We have learned that transport by itself is not an entirely useful activity. It is most relevant when it is linked to the purpose of providing access. In that sense, many journeys could – at least in principle- be replaced by non-travel activities and anyway provide access to the same needs. If I need to work I can do it from home by teleworking, if I need a pencil I can order it online and if I want to learn something I can go to an online course. The specifics of each option vary from the «traveling» option, but in essence they serve the original purpose.

We could use this knowledge to help people by transforming the way travel planners work. The typical travel planner asks the user one question («where do you need to go?») and provides one basic answer («these are your options to get there»):

travel-planner-school
If we would expand the two key components of the travel planner and create an «access planner», the story would be more interesting since the person would answer a broader question («what do you need?») and the platform would provide a broader array of answers which not only tell them what mode of transport they should use but rather what options they have to get something (for instance, they could go by transport but they could also order something or use a specific service that anyway meets their need):

access-planner-learn

It could, in addition, tell the user the implications of each choice: by taking transport you would emit X amount of CO2 but anyway have the chance to see the city and, if walking, have some physical activity. If you order a product you would have less emissions but no urban experience, and if you satisfy your need by use of a virtual service you would have close to no emissions.
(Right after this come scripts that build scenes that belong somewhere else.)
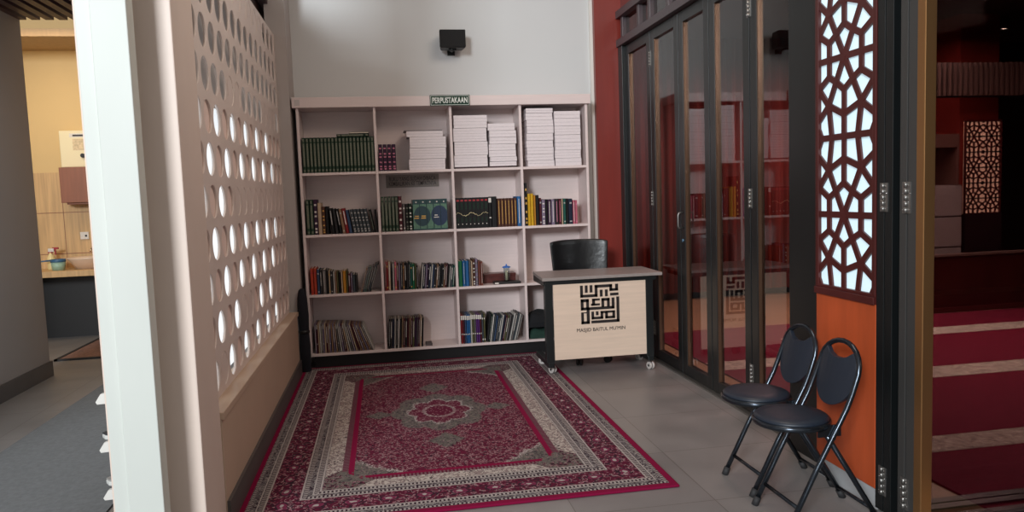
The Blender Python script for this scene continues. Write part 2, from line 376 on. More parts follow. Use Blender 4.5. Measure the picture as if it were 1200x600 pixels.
# ================================================================== RUG
def rug_mat():
    m = bpy.data.materials.new('persian_rug'); m.use_nodes = True; nt = m.node_tree; b = nt.nodes['Principled BSDF']; b.inputs['Roughness'].default_value = .95
    b.inputs['Specular IOR Level'].default_value = .1
    L = nt.links.new
    def mth(op, *a):
        n = nt.nodes.new('ShaderNodeMath'); n.operation = op
        for i, v in enumerate(a):
            if isinstance(v, (int, float)): n.inputs[i].default_value = v
            else: L(v, n.inputs[i])
        return n.outputs[0]
    tc = nt.nodes.new('ShaderNodeTexCoord'); sp = nt.nodes.new('ShaderNodeSeparateXYZ'); L(tc.outputs['Object'], sp.inputs[0])
    ax = mth('ABSOLUTE', sp.outputs[0]); ay = mth('ABSOLUTE', sp.outputs[1])
    HW, HL = .955, 1.455
    dx = mth('SUBTRACT', HW, ax); dy = mth('SUBTRACT', HL, ay); d = mth('MINIMUM', dx, dy)
    def noise(scale, det=3):
        n = nt.nodes.new('ShaderNodeTexNoise'); n.inputs['Scale'].default_value = scale; n.inputs['Detail'].default_value = det; L(tc.outputs['Object'], n.inputs[0]); return n.outputs[0]
    def vor(scale, feat='F1', rnd=1):
        n = nt.nodes.new('ShaderNodeTexVoronoi'); n.feature = feat; n.inputs['Scale'].default_value = scale; n.inputs['Randomness'].default_value = rnd; L(tc.outputs['Object'], n.inputs[0]); return n.outputs['Distance']
    def gt(v, t): return mth('GREATER_THAN', v, t)
    def lt(v, t): return mth('LESS_THAN', v, t)
    def mix(f, a, c):
        n = nt.nodes.new('ShaderNodeMixRGB')
        if isinstance(f, (int, float)): n.inputs[0].default_value = f
        else: L(f, n.inputs[0])
        for i, v in ((1, a), (2, c)):
            if isinstance(v, tuple): n.inputs[i].default_value = v
            else: L(v, n.inputs[i])
        return n.outputs[0]
    crim = lin((122, 16, 56)); mar = lin((88, 26, 48)); pale = lin((160, 132, 134)); gry = lin((100, 94, 96)); cream = lin((178, 168, 160)); drk = lin((52, 34, 44)); wht = lin((164, 156, 152))
    fine = noise(95, 2); fine2 = noise(60, 2); v1 = vor(48); v2 = vor(30); big = noise(9, 3)
    # small curling floral traces = narrow bands of a fine noise
    curl = lt(mth('ABSOLUTE', mth('SUBTRACT', noise(38, 2), .5)), .022)
    curl2 = lt(mth('ABSOLUTE', mth('SUBTRACT', noise(24, 2), .5)), .016)
    dots = lt(v1, .28)
    field = mix(mth('MULTIPLY', curl, .75), mix(gt(fine2, .58), mar, drk), pale)
    field = mix(mth('MULTIPLY', dots, .55), field, pale)
    field = mix(mth('MULTIPLY', gt(fine, .56), .3), field, crim)
    greyp = mix(mth('MULTIPLY', curl, .85), mix(gt(fine2, .54), gry, drk), wht)
    greyp = mix(gt(fine, .6), greyp, lin((88, 84, 86)))
    creamp = mix(gt(fine2, .53), mix(curl, cream, drk), lin((134, 118, 116)))
    # floral border: rosettes repeated along the border
    flo = mix(mth('MULTIPLY', curl2, .9), mix(gt(fine2, .55), mar, drk), pale)
    flo = mix(mth('MULTIPLY', dots, .5), flo, lin((166, 110, 126)))
    along = mix(lt(dx, dy), sp.outputs[0], sp.outputs[1])
    cmb = nt.nodes.new('ShaderNodeSeparateXYZ'); L(along, cmb.inputs[0]); al = cmb.outputs[0]
    fr_ = mth('SUBTRACT', mth('FRACT', mth('MULTIPLY', mth('ADD', al, 10), 1/.155)), .5)
    zz = mth('MULTIPLY', fr_, .155); dd = mth('SUBTRACT', d, .184)
    rr = mth('SQRT', mth('ADD', mth('MULTIPLY', zz, zz), mth('MULTIPLY', mth('MULTIPLY', dd, dd), 2.2)))
    rrn = mth('ADD', rr, mth('MULTIPLY', mth('SUBTRACT', fine2, .5), .03))
    flo = mix(lt(rrn, .042), flo, drk); flo = mix(lt(rrn, .034), flo, mix(dots, lin((112, 44, 70)), lin((138, 104, 112)))); flo = mix(lt(rrn, .014), flo, wht)
    # guard stripes: thin lines
    def line(t, w=.004): return lt(mth('ABSOLUTE', mth('SUBTRACT', d, t)), w)
    comb = gt(mth('FRACT', mth('MULTIPLY', mth('ADD', al, 10), 1/.018)), .5)
    guard = mix(comb, drk, wht)
    # central field shape with cut corners
    fx = mth('SUBTRACT', HW-.479, ax); fy = mth('SUBTRACT', HL-.479, ay)
    wob = mth('MULTIPLY', mth('SUBTRACT', big, .5), .10)
    cor = mth('ADD', mth('ADD', fx, fy), wob)        # near zero in the corners
    col = field
    # lobed central medallion
    ex = mth('DIVIDE', sp.outputs[0], .27); ey = mth('DIVIDE', mth('ADD', sp.outputs[1], 0), .36)
    er = mth('SQRT', mth('ADD', mth('MULTIPLY', ex, ex), mth('MULTIPLY', ey, ey)))
    ang = mth('ARCTAN2', ey, ex); lob = mth('MULTIPLY', mth('ABSOLUTE', mth('COSINE', mth('MULTIPLY', ang, 4))), .16)
    el = mth('SUBTRACT', er, lob); eln = mth('ADD', el, mth('MULTIPLY', mth('SUBTRACT', fine2, .5), .22))
    olive = mix(mth('MULTIPLY', curl, .45), mix(gt(fine2, .54), lin((96, 92, 86)), lin((70, 62, 66))), pale)
    # pendants on the long and cross axes
    pend = mth('MINIMUM', mth('ADD', mth('MULTIPLY', mth('ABSOLUTE', sp.outputs[0]), 7), mth('MULTIPLY', mth('ABSOLUTE', mth('SUBTRACT', ay, .56)), 5.5)), mth('ADD', mth('MULTIPLY', ay, 9), mth('MULTIPLY', mth('ABSOLUTE', mth('SUBTRACT', ax, .36)), 8)))
    col = mix(lt(mth('ADD', pend, mth('MULTIPLY', fine2, .6)), 1.0), col, olive)
    col = mix(lt(eln, .92), col, olive)
    col = mix(mth('MULTIPLY', lt(mth('ABSOLUTE', mth('SUBTRACT', eln, .56)), .03), .75), col, wht)
    col = mix(lt(eln, .54), col, mix(mth('MULTIPLY', curl, .6), mar, pale))
    er2 = mth('ADD', er, mth('MULTIPLY', mth('SUBTRACT', fine, .5), .10))
    col = mix(mth('MULTIPLY', lt(mth('ABSOLUTE', mth('SUBTRACT', er2, .34)), .035), mth('ADD', dots, .35)), col, wht)
    col = mix(lt(er2, .30), col, mix(mth('MULTIPLY', dots, .6), mar, pale))
    # corner spandrels of the field
    cor = mth('ADD', cor, mth('MULTIPLY', mth('SUBTRACT', fine2, .5), .16)); col = mix(lt(cor, .20), col, olive)
    col = mix(lt(mth('ABSOLUTE', mth('SUBTRACT', cor, .21)), .009), col, wht)
    # bands from the inside outwards
    cmask = gt(cor, .03)
    col = mix(mth('MULTIPLY', lt(d, .479), cmask), col, crim)
    col = mix(mth('MULTIPLY', lt(d, .451), cmask), col, mix(comb, mar, lin((112, 84, 90))))
    cornerzone = lt(mth('ADD', fx, fy), .14)
    col = mix(mth('MULTIPLY', lt(d, .421), 1), col, mix(mth('MULTIPLY', cornerzone, lt(mth('ABSOLUTE', mth('SUBTRACT', dx, dy)), .16)), creamp, mix(gt(fine2, .5), olive, flo)))
    col = mix(lt(d, .344), col, greyp); col = mix(line(.338), col, wht); col = mix(line(.322, .009), col, guard); col = mix(line(.275, .009), col, guard)
    col = mix(line(.308, .003), col, wht); col = mix(line(.258, .004), col, wht)
    col = mix(lt(d, .254), col, flo)
    col = mix(lt(d, .115), col, greyp); col = mix(line(.112), col, wht); col = mix(line(.098, .008), col, guard); col = mix(line(.082, .003), col, wht); col = mix(line(.046, .007), col, guard)
    col = mix(lt(d, .035), col, crim)
    L(col, b.inputs['Base Color'])
    bp_ = nt.nodes.new('ShaderNodeBump'); bp_.inputs['Strength'].default_value = .35; bp_.inputs['Distance'].default_value = .004
    L(noise(300, 1), bp_.inputs['Height']); L(bp_.outputs[0], b.inputs['Normal'])
    return m
bm = bmesh.new(); prism(bm, [(-.955+.012*(i % 2)*0, y) for i, y in ((0, -1.455), (1, 1.455))]+[(.955, 1.455), (.955, -1.455)], 'z', 0, .012)
rug = obj('persian_rug', bm, rug_mat(), bevel=.005, loc=(.275, 4.487, 0.0005))
tag(rug, 'large crimson patterned rug with pale borders lying before the bookcase', 'rug')
mat_dim = mat('corridor_mat', (112, 114, 116), .95, noise=.12, nscale=40, bump=.3)
m_ = obj('floor_mat', B((-2.13, 2.2, 0, -1.25, 6.1, .008)), mat_dim); tag(m_, 'long flat grey mat on the corridor floor left of the columns', 'mat')
bm = bmesh.new(); prism(bm, [(-2.88, 7.02), (-2.3, 7.02), (-2.3, 8.1), (-2.88, 8.1)], 'z', 0, .012, 0)
for a in ((-2.9, 7.0, -2.3, 7.03), (-2.9, 7.0, -2.87, 8.12), (-2.9, 8.09, -2.3, 8.12)): box(bm, a[0], a[1], 0, a[2], a[3], .016, 1)
tag(obj('door_mat', bm, [mat('brown_mat', (120, 92, 84), .95, noise=.3, nscale=40), rubber]), 'worn brown mat with dark edges before the wash counter', 'mat')

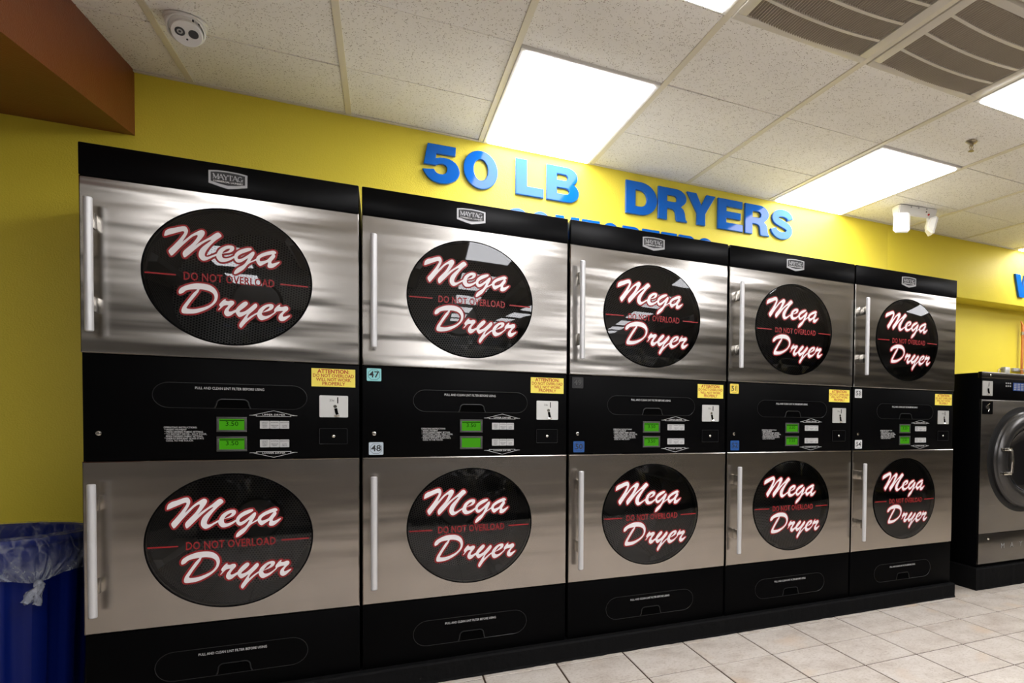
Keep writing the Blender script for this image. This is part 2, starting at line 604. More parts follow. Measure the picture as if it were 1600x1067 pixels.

In order to achieve this, the platform must be much more robust than the travel planner, since the latter only needs to submit its query to travel databases that provide information on services, frequencies, and at the most it has to request information from other transport providers. In the access planner, the platform needs to submit the query to various other databases that can tell them how to solve the need by either making use of transport services, or shopping or hiring a digital service. It would also need to calculate the effects of each choice in terms of externalities and more qualitative characteristics.

It may well be that someone is already writing up the code for this, but it’s worth throwing the idea around to see if it’s good or not. I am sure it will at least generate some debate.